Dà parecchia importanza alle infrastrutture…
«Sono il cuore della nostra crescita sostenibile e dello sviluppo delle nostre aziende, oltre che del nostro turismo. Senza infrastrutture adeguate rischiamo di restare fermi. All’orizzonte si intravedono scenari positivi: ecco perché dobbiamo mantenere una posizione univoca, come si sta facendo pure per l’attivazione della Casa della Salute nel “San Lazzaro”».
Non le dispiacerebbe se a inaugurare queste opere in corso fossero altre Amministrazioni?

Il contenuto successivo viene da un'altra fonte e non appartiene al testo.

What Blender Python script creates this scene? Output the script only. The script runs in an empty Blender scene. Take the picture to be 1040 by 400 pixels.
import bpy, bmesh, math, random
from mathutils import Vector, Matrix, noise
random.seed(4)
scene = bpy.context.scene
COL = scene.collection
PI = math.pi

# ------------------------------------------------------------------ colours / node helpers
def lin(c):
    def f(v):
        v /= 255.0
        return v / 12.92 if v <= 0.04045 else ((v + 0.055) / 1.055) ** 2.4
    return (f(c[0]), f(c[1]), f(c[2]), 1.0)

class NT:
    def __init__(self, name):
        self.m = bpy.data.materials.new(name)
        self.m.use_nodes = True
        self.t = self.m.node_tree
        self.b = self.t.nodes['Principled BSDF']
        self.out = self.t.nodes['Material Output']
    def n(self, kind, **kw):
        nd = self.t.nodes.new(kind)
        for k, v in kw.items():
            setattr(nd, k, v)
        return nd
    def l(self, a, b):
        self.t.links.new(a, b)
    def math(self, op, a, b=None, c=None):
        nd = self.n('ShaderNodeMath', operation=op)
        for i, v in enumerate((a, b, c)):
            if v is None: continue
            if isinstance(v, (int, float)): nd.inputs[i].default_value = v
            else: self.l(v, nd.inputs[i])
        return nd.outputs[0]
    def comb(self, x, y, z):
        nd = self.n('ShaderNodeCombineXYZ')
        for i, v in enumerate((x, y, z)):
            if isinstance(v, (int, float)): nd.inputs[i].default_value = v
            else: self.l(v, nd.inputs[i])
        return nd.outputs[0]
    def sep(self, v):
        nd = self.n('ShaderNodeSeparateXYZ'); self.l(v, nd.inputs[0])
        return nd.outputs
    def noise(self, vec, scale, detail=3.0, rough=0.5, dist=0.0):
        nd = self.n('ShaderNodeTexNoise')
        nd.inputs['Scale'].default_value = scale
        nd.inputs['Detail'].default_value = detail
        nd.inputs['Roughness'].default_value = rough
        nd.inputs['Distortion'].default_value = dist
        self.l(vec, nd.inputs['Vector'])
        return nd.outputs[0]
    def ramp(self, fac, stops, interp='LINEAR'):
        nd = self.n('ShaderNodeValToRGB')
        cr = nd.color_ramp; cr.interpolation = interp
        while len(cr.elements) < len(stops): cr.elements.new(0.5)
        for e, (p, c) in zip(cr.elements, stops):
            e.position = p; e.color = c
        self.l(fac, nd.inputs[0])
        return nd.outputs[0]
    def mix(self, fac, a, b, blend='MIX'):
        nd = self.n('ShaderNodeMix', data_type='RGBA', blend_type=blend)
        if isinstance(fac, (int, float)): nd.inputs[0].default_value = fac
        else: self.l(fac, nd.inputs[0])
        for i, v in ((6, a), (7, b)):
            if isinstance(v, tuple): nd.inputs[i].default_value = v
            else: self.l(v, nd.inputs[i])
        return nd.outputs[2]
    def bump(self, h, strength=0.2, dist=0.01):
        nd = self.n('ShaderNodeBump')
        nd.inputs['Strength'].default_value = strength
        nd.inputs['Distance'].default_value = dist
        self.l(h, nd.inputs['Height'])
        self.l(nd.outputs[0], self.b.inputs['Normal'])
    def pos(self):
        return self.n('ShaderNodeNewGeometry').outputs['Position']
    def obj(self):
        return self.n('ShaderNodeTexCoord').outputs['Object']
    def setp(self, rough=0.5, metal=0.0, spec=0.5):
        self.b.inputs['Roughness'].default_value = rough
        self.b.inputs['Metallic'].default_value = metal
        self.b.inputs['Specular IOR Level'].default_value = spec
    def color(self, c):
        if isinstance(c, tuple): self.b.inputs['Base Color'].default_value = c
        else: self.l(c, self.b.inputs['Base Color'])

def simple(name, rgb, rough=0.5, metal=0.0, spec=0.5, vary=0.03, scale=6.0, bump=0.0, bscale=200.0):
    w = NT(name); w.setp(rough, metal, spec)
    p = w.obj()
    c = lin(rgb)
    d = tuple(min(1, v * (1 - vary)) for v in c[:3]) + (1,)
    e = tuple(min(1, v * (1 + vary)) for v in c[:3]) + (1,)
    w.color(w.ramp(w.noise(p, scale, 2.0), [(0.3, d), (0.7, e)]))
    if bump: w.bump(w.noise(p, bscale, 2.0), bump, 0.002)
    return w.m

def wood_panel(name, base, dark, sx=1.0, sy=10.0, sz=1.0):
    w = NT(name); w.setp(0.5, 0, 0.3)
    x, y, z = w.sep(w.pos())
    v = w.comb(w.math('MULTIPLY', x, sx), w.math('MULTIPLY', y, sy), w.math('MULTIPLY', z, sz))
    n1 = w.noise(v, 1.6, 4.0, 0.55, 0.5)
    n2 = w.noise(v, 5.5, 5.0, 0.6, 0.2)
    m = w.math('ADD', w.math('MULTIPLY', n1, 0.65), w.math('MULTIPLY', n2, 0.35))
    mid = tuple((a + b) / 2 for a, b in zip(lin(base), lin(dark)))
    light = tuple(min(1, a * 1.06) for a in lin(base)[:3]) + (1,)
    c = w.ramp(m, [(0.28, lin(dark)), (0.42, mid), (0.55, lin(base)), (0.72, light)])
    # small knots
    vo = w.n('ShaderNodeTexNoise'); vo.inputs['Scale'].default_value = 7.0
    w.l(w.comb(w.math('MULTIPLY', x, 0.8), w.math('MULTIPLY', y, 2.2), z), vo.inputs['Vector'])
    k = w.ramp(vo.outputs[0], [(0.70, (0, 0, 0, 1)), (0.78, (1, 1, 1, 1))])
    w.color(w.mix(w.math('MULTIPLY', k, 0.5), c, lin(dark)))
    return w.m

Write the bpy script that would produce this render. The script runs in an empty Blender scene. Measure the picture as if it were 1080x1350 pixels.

«No, contano il bene e lo sviluppo di Alba e del territorio. Penso solo a questo, cercando di prendere le distanze da un certo tipo di politica, urlata e ideologizzata, che si preoccupa quasi esclusivamente delle scadenze elettorali piuttosto che del benessere collettivo. Quello di guardare alla crescita del territorio è un atteggiamento virtuoso che, per fortuna, tutte le Amministrazioni albesi del passato hanno avuto e oggi si vedono i risultati».
Detto questo, si ricandiderà?
«È prematuro parlarne. Nell’ultimo anno continuerò a fare del mio meglio per gettare nuove basi affinché Alba e il territorio possano crescere ancora».